On February 21, 2024, the CERC issued a suo moto order to power exchanges aimed at enhancing market probity and transparency. This order mandates that no manual entry of bids by exchanges on behalf of their members is allowed during or after trading hours and no bids will be accepted after trading hours. Within one month, exchanges must implement a robust system with end-to-end data encryption from members’ trading workstations to the exchange platform. The order validation process must be fully automated without manual intervention. Additionally, bid cancellation and modification are not permitted after trading hours and there will be no extension of trading hours.

Conclusion

While power trading has grown significantly, the segment faces several challenges. One of the key challenges pertains to price volatility, which is primarily caused by supply-demand imbalances and fluctuations in fuel availability. Apart from this, transmission constraints also affect market performance, especially during peak demand periods. As the integration of renewable energy sources increases, the need for grid expansion and modernisation becomes critical.

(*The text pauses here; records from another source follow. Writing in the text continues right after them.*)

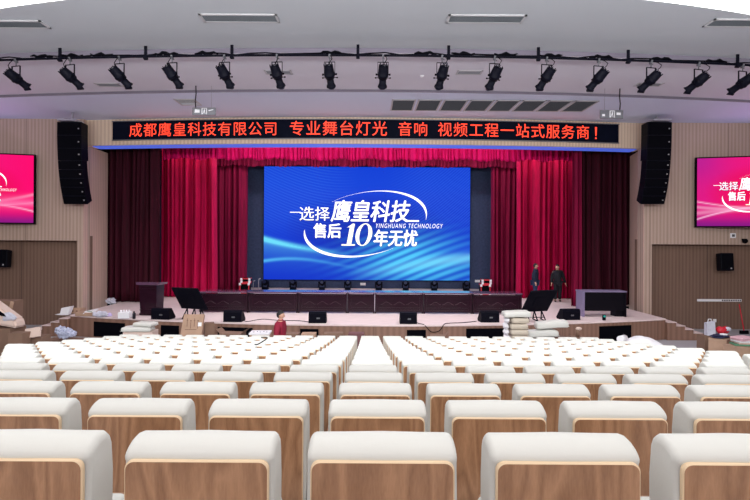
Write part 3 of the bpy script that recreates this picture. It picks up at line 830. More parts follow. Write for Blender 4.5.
# hanging exit signs
def exit_sign(px0, px1, py0, py1, side, label):
    Y = 16.3
    a, c = W(px0, py0, Y), W(px1, py1, Y)
    o = empty('exit_sign', ((a.x+c.x)/2, Y, (a.z+c.z)/2), label=label, cat='sign', group='hanging exit signs')
    wd, ht = c.x-a.x, a.z-c.z
    b = MB(); b.box((0, 0, 0), (wd, 0.05, ht), bevel=0.01); b.build('sign_body', M['greymetal'], o)
    b = MB()
    zt_ = CZ+4.99-o.location.z
    s = -1 if side < 0 else 1
    b.tube([(s*wd*0.36, 0, ht/2), (s*wd*0.38, 0, zt_*0.4), (s*wd*0.35, 0, zt_*0.7), (s*wd*0.36, 0, zt_)], 0.017, 6); b.build('cable', M['dark'], o)
    b = MB(); b.tube([(-s*wd*0.3, 0, ht/2), (-s*wd*0.3, 0, zt_)], 0.004, 4); b.build('wire', M['greymetal'], o)
    b = MB()   # running figure, door and arrow
    y = -0.031
    q = lambda l: b.bm.faces.new([b.bm.verts.new((x*wd, y, z*ht)) for x, z in l])
    q([(-.10, -.4), (-.06, -.4), (-.06, .4), (-.10, .4)]); q([(.10, -.4), (.13, -.4), (.13, .4), (.10, .4)]); q([(-.10, .34), (.13, .34), (.13, .42), (-.10, .42)])
    q([(-.02, -.05), (.04, -.05), (.05, .2), (.0, .22)]); q([(-.02, -.05), (.01, -.05), (-.04, -.38), (-.06, -.34)]); q([(.01, -.05), (.04, -.05), (.07, -.36), (.05, -.38)])
    q([(.02, .24), (.05, .24), (.05, .32), (.02, .32)])
    if s < 0: q([(.18, .12), (.4, .28), (.4, .18), (.22, .02)]); q([(-.4, -.2), (-.18, -.2), (-.18, .2), (-.38, .25)])
    else: q([(.2, -.1), (.38, -.1), (.38, .18), (.2, .2)]); q([(-.42, -.25), (-.3, -.25), (-.3, .0), (-.42, .0)])
    b.build('exit_symbols', M['white'], o, norm=False)
exit_sign(192.5, 216, 107.5, 115.3, -1, 'grey hanging exit sign on a black cable, left of the message board')
exit_sign(600, 623, 110, 118.6, 1, 'grey hanging exit sign on a black cable, above the right end of the board')

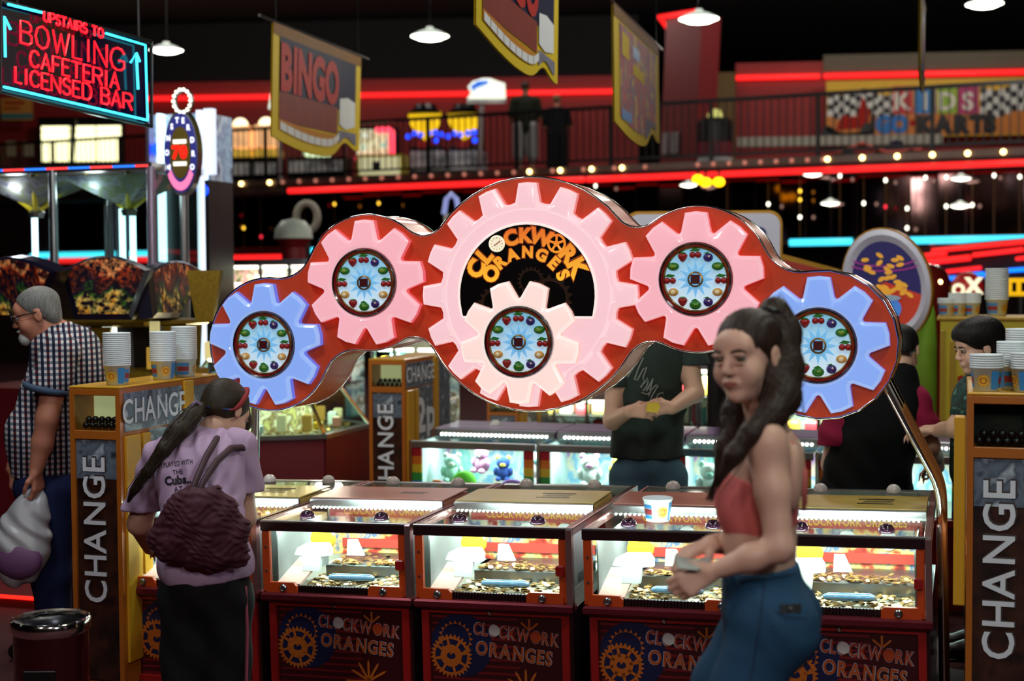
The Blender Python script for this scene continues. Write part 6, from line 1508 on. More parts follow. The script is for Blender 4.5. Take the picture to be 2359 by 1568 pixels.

As power markets in India evolve, electricity is increasingly being treated as a tradable commodity. Power exchanges and short-term contracts are anticipated to account for a significant share in trading volumes. Additionally, cross-border electricity trade is expected to rise in the coming years. The increasing integration of distributed energy resources is another growth driver for the segment. By aggregating these resources through virtual power plants, new trading opportunities will emerge, allowing smaller producers to boost market liquidity and enhance grid flexibility.